# STORED DATA
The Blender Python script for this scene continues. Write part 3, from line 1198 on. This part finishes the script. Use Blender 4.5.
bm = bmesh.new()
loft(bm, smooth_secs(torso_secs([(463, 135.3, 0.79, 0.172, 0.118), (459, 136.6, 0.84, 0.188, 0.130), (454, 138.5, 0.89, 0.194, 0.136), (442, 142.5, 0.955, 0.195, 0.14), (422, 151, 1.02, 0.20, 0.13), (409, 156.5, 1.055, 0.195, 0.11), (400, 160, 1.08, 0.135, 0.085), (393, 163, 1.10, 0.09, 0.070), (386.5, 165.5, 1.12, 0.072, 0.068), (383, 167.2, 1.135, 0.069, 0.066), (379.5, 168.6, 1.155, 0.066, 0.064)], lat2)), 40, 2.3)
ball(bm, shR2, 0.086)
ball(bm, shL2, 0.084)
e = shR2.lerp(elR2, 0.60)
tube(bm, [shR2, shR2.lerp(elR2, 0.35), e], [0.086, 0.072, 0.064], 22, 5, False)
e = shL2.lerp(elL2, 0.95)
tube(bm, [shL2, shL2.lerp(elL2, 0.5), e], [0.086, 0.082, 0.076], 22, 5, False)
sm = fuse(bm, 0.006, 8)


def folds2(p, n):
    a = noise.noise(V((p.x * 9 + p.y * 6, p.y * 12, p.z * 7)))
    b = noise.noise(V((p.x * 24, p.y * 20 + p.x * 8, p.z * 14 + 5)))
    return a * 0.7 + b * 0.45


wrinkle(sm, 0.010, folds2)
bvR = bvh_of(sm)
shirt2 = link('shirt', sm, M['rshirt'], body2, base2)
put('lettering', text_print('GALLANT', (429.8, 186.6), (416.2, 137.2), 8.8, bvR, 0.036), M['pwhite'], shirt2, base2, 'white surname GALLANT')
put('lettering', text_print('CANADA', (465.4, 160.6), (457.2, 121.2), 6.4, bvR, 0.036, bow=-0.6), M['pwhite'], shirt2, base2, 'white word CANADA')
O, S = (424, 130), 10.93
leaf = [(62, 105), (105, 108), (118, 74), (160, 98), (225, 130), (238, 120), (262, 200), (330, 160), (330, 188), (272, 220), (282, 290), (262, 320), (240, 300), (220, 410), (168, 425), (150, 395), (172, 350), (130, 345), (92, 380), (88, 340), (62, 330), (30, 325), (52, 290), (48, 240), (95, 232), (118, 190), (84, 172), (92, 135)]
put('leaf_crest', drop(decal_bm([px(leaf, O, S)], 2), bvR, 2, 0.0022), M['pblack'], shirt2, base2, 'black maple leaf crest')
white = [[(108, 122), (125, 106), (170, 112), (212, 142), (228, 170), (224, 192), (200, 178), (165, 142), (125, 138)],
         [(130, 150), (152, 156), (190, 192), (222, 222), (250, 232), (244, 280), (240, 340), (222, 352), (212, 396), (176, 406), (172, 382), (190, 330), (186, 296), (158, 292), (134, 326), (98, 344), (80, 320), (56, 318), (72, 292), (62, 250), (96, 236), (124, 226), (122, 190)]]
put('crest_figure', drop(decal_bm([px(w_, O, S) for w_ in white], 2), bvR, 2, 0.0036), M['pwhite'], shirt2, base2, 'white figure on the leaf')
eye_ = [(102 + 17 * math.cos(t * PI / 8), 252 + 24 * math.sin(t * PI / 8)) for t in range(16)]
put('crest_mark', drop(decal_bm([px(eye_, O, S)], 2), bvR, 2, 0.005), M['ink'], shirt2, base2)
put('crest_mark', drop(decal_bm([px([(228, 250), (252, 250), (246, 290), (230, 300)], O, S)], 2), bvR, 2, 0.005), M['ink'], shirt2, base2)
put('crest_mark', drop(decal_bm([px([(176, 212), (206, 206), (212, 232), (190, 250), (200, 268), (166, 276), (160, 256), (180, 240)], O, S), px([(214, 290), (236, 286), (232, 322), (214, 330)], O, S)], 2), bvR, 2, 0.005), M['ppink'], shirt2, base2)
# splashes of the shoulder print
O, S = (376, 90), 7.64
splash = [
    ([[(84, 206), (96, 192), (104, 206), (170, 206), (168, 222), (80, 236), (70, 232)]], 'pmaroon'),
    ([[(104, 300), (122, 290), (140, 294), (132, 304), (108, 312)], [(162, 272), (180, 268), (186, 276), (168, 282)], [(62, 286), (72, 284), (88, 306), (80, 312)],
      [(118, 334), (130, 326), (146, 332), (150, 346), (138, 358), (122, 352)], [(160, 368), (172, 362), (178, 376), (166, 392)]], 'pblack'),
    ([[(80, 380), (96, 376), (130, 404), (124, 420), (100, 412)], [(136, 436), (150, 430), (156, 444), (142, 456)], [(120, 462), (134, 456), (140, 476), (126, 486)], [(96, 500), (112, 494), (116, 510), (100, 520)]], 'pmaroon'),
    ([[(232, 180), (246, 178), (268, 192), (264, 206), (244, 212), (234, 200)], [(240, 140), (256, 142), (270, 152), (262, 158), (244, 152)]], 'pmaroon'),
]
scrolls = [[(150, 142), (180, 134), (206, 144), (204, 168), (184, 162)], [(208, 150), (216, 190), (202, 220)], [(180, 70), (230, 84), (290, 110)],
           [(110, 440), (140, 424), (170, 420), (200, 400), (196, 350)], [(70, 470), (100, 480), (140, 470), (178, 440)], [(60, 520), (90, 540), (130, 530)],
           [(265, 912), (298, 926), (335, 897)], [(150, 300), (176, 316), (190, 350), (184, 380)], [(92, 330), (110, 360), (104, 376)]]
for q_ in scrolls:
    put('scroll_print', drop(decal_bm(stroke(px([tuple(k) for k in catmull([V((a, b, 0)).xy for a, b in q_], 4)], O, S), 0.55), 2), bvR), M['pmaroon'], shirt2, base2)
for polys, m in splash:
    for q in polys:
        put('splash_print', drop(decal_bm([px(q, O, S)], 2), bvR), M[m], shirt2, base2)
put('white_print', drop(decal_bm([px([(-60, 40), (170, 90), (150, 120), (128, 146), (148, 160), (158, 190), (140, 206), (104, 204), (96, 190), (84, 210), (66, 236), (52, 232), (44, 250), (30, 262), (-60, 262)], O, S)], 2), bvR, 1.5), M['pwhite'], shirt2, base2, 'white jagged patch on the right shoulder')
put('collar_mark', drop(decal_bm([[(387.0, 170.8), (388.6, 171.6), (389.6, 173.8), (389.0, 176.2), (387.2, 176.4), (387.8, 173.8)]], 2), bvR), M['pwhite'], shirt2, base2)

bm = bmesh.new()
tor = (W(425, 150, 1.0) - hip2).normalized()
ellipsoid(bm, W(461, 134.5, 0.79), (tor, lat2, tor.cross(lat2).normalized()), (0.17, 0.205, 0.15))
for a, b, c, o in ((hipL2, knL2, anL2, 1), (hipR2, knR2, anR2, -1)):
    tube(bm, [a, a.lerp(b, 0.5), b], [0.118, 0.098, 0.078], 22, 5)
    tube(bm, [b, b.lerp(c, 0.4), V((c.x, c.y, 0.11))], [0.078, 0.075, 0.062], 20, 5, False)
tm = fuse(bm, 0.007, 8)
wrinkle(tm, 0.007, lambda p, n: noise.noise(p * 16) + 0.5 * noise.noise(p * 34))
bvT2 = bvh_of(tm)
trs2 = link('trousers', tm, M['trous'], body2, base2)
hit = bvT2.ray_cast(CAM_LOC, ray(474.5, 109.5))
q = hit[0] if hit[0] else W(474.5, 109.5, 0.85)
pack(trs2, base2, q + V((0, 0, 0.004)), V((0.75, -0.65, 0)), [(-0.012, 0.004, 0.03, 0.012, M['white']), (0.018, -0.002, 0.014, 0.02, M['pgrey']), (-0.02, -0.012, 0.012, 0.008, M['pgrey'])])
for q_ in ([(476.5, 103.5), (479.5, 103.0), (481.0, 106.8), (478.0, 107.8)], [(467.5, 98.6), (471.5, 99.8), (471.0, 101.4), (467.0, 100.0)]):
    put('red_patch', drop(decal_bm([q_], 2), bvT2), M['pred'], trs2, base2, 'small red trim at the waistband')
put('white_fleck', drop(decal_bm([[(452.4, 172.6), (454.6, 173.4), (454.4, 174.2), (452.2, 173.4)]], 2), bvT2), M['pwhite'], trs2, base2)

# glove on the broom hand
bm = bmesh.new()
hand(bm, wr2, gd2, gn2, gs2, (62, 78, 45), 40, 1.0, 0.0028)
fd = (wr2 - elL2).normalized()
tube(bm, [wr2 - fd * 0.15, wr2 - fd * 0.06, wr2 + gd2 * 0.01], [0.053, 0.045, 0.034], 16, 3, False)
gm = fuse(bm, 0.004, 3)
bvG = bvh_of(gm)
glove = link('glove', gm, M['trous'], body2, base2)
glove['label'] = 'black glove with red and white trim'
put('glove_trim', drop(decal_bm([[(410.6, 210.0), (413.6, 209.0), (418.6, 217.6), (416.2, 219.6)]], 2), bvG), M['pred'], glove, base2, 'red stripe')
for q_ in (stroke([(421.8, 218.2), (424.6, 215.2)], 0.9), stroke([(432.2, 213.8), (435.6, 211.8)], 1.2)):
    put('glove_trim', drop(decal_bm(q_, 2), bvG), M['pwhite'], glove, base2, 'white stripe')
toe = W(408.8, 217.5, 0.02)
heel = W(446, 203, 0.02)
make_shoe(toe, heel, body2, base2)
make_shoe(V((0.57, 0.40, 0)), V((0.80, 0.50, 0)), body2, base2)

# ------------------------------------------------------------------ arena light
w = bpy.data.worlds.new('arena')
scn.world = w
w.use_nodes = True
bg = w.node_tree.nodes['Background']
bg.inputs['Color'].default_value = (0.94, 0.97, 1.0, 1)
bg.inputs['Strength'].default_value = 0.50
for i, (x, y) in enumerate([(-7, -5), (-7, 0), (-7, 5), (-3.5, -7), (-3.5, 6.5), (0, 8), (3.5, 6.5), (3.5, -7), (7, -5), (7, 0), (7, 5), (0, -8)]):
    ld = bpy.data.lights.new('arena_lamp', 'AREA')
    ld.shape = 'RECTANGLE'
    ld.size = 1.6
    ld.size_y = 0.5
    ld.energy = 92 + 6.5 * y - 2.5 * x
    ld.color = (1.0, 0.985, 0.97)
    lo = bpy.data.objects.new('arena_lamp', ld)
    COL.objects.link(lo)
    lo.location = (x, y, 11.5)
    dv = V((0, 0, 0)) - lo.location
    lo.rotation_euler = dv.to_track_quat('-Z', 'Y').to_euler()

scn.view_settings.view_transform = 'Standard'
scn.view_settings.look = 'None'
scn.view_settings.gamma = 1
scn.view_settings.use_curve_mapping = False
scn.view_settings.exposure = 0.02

# WHAT IS EXPECTED
Reproduce verbatim only this range: the first line of the material through the line that contains "sm = fuse(bm, 0.006, 8)", inclusive.

# THE SOLUTION
The Blender Python script for this scene continues. Write part 3, from line 1198 on. This part finishes the script. Use Blender 4.5.
bm = bmesh.new()
loft(bm, smooth_secs(torso_secs([(463, 135.3, 0.79, 0.172, 0.118), (459, 136.6, 0.84, 0.188, 0.130), (454, 138.5, 0.89, 0.194, 0.136), (442, 142.5, 0.955, 0.195, 0.14), (422, 151, 1.02, 0.20, 0.13), (409, 156.5, 1.055, 0.195, 0.11), (400, 160, 1.08, 0.135, 0.085), (393, 163, 1.10, 0.09, 0.070), (386.5, 165.5, 1.12, 0.072, 0.068), (383, 167.2, 1.135, 0.069, 0.066), (379.5, 168.6, 1.155, 0.066, 0.064)], lat2)), 40, 2.3)
ball(bm, shR2, 0.086)
ball(bm, shL2, 0.084)
e = shR2.lerp(elR2, 0.60)
tube(bm, [shR2, shR2.lerp(elR2, 0.35), e], [0.086, 0.072, 0.064], 22, 5, False)
e = shL2.lerp(elL2, 0.95)
tube(bm, [shL2, shL2.lerp(elL2, 0.5), e], [0.086, 0.082, 0.076], 22, 5, False)
sm = fuse(bm, 0.006, 8)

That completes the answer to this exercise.